If I want something done right, I have to do it myself. Before I got better at delegating, that used to be a problem with me. It's a common problem with farmers.

We have our operations. We have been the sole employee for a long time and have gotten used to the way we do things. And then we grow or bring family in and we have to learn a new way. Sometimes, even if we can get pretty good at delegating, we can still end up getting the projects back on our plates as the employee requests feedback. There's a story I'd like to share that can help.

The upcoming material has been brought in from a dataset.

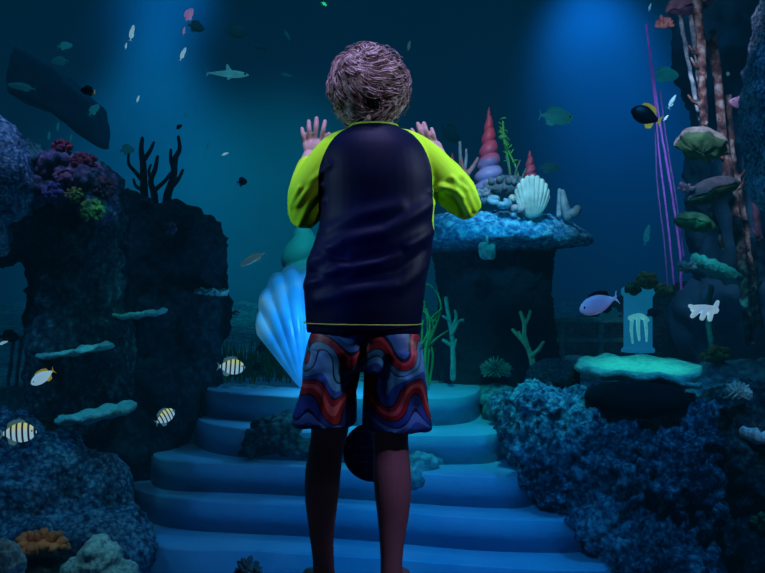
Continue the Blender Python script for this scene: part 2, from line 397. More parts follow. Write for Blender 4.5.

The Harvard Business Review has an old story that refers to time management like a "monkey on your back." The story was first shared in 1974 and has resonated with a lot of business people over the years. Think of a delegated project as a pet monkey. When you assign the project, you give the care and feeding of that "monkey" to someone else. For a while it feels good. And then the employee has an issue with the monkey and when they see you in the barn, they ask about the issue and you might have a solution which actually requires you to handle the next step of the project. You just got the monkey again, and it's riding around on your back.

This is about inspiring your people to think through issues, and working on your own discipline, so that you don't keep taking the monkey back. Employees try to hand off monkeys when they lack the desire or ability to handle them.

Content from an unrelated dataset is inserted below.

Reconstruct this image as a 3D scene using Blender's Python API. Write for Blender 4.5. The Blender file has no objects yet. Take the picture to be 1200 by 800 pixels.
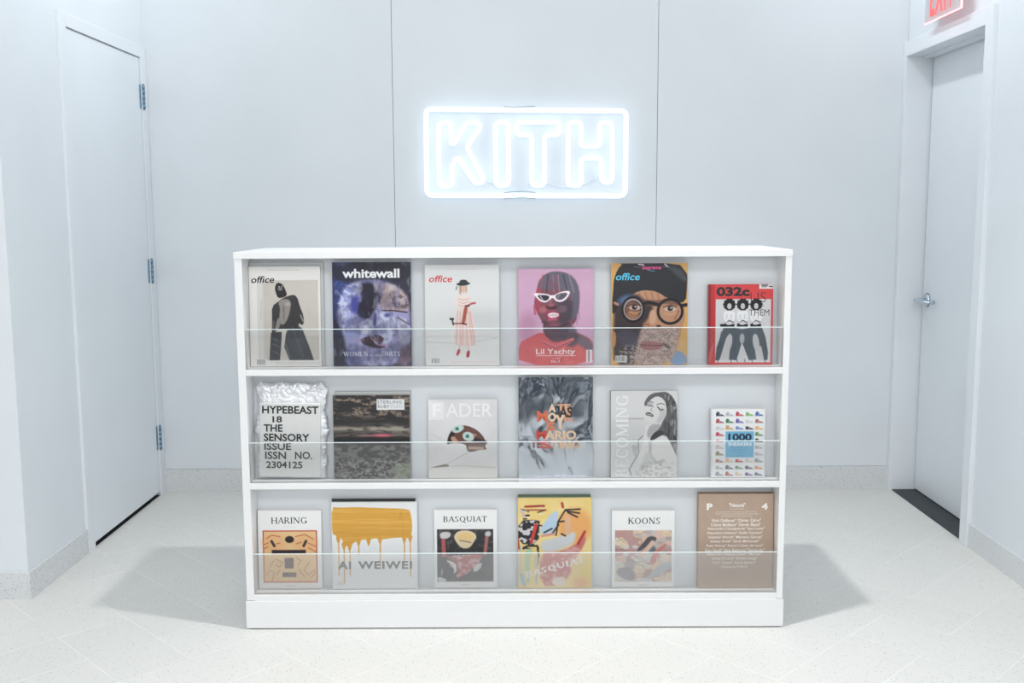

If it's one little monkey, it might not seem like a big deal, but the article takes that out to multiple employees who might each have a number of projects (monkeys). In the course of the day you're trying to get your own work done, and your office is filling up with other people's monkeys. Because you keep offering this help, you soon have most of the monkeys and while your employees are waiting at your door while you make the next decision, take the next step, feed their monkey. You've become the bottleneck. In a way, they have become the boss. They are waiting for you to finish feeding their monkeys. It gets tricky like that.

The solution that's shared is to sit down with the employee for a frank discussion about the next step, and how that work belongs to the employee. You need to transfer the initiative back to the employee. A big part of the situation is awareness. Certainly a new employee is going to need more assistance with their monkey. Good documented processes on the farm can help in training new people. But once you notice who is feeding all of the monkeys on your farm, it's up to you to do something about it.